私は特に聡明というわけではなく、優秀な学生でもありませんでした。面接当時もこれといった目標はなく、大学院に進学するかどうかさえ悩んでいました。選ばれて間もない頃は、私は自分が選ばれた理由は単に運が良かったからだと思っていましたが、面接官を務めていらっしゃった先生が、奨学生表彰式の一幕にて、「将来性があると感じたので君たちを選びました」と力強く言ってくださいました。私は今でもそれを鮮明に覚えています。私は自分が優秀でないという自覚があったので、修士2年間は人一倍努力をしました。その結果、私が理想とするマスター21奨学生像に僅かながらも近づくことができたと思います。精神的につまづきかけたことは何度もありましたが、家族や大学関係者の方々、そして、吉田育英会の方々からの温かなサポートがあったからこそ、自分の可能性を信じて最後までやり遂げることができたのだと思います。
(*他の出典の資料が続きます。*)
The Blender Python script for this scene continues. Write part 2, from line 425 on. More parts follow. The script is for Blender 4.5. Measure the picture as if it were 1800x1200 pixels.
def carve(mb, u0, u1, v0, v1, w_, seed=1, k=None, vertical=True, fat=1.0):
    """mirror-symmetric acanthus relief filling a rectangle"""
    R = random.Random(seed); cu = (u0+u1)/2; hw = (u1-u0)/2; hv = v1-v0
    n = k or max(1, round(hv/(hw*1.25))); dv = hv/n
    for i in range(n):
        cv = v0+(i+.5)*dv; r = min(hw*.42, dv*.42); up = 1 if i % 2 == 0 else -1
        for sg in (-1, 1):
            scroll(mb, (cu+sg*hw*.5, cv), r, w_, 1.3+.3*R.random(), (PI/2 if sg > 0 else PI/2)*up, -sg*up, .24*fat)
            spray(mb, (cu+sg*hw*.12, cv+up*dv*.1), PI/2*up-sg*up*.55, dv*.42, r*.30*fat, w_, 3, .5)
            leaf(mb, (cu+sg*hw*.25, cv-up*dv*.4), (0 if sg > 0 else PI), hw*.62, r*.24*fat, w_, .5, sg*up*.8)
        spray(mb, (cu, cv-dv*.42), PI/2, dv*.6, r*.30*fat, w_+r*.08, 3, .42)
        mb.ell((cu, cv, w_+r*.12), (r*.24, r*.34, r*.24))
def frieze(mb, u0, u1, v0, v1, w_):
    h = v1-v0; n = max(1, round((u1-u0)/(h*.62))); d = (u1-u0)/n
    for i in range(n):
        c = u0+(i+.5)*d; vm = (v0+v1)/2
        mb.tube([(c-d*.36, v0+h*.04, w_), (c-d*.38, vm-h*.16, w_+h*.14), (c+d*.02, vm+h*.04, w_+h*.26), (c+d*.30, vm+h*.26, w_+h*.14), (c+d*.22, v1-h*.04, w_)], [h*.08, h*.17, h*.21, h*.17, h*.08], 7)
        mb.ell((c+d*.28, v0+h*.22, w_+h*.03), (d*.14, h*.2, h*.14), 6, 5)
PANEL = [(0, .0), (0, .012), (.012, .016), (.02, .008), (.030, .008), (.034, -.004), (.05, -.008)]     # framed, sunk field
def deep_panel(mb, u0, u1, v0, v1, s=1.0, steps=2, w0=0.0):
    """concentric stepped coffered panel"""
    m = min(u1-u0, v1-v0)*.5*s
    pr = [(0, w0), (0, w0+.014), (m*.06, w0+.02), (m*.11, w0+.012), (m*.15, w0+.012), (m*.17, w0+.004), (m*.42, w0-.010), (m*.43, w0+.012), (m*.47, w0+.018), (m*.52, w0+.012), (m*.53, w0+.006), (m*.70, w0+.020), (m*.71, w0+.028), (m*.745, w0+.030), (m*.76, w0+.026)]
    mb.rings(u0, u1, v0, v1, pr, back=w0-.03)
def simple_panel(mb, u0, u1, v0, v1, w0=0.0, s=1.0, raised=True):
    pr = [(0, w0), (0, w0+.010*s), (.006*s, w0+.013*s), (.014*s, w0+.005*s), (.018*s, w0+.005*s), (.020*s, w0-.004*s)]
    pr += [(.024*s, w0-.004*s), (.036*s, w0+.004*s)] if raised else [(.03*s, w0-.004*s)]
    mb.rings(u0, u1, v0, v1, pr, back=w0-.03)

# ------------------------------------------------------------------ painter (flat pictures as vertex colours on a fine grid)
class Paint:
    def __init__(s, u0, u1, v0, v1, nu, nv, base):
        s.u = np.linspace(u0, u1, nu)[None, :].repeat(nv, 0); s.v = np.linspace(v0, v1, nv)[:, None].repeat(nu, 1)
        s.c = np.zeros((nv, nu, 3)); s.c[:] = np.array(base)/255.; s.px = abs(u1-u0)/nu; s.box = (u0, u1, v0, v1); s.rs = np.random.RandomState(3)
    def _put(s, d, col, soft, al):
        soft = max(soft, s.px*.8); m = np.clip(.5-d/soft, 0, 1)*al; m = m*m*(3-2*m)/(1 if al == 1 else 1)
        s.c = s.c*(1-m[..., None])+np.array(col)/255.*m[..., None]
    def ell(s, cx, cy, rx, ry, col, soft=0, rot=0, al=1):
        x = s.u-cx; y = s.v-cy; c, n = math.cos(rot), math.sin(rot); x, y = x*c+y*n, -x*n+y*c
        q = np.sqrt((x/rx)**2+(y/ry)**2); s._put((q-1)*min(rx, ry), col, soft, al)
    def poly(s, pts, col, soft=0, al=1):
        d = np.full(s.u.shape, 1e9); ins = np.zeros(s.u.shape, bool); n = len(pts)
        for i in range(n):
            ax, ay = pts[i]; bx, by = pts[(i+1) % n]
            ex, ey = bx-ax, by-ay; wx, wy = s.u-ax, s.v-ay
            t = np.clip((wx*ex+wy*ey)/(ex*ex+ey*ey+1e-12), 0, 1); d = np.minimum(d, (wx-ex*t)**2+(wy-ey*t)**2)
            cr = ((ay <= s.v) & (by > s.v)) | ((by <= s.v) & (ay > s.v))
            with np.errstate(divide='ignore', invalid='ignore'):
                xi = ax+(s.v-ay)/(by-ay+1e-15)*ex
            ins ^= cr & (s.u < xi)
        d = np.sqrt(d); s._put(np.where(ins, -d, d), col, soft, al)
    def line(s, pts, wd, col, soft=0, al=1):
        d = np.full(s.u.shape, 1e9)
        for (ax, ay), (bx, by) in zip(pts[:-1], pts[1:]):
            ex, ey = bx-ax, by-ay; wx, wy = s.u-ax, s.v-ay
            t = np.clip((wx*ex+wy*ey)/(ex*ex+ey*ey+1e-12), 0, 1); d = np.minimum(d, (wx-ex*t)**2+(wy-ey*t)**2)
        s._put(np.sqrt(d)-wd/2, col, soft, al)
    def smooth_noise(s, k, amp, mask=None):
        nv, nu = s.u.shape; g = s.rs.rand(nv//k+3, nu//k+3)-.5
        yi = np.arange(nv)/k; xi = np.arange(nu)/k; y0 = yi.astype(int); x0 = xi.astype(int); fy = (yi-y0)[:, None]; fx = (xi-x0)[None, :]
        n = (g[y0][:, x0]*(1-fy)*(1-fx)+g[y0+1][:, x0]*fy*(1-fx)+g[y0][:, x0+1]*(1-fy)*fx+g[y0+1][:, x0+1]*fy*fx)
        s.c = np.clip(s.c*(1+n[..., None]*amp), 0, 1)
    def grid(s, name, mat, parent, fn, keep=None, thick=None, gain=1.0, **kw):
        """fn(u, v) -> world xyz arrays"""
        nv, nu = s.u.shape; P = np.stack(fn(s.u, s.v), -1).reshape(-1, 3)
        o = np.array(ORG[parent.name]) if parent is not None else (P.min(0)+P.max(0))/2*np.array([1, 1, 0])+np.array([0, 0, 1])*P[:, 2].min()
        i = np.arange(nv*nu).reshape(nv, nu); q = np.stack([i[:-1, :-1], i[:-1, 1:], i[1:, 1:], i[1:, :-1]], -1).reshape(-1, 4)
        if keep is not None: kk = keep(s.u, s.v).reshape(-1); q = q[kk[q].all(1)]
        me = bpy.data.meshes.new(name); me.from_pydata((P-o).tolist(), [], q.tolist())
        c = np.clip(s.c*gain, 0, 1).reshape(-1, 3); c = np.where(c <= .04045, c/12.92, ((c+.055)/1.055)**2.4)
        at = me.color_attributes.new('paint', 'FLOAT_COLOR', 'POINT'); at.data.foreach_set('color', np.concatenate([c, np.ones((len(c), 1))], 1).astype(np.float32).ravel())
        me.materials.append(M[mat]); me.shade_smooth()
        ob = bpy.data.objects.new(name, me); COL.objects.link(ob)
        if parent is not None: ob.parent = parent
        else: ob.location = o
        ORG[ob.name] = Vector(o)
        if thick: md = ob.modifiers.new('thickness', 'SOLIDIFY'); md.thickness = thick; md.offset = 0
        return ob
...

最初から自分一人の力でバリバリ研究して、結果が出せればそれに越したことはありません。しかし、大多数の人はそうではないと思います。大切なのは、「自分が奨学生に選ばれたと仮定して、2年後に自分が立てた目標を達成できるかどうか」です。そういうわけですので、マスター21の応募を考えている人は、応募時点で研究業績が無かったとしてもあまり悲観的にならずに自分の可能性を信じて応募してみてください。


最後に

吉田育英会ファミリーの皆さんは、どなたも優秀で人格的にも優れた方たちばかりです。私は、様々な分野の第一線で活躍する研究者の方々と触れ合うことで、新たな刺激を受け、自分の考えの幅を広げることができました。こうした横への人脈を作る機会は滅多にありませんので、やがて自分にとってかけがえのない大きな財産となります。私もマスター21奨学生の名に恥じぬよう、これからも引き続き研究に精進したいと考えております。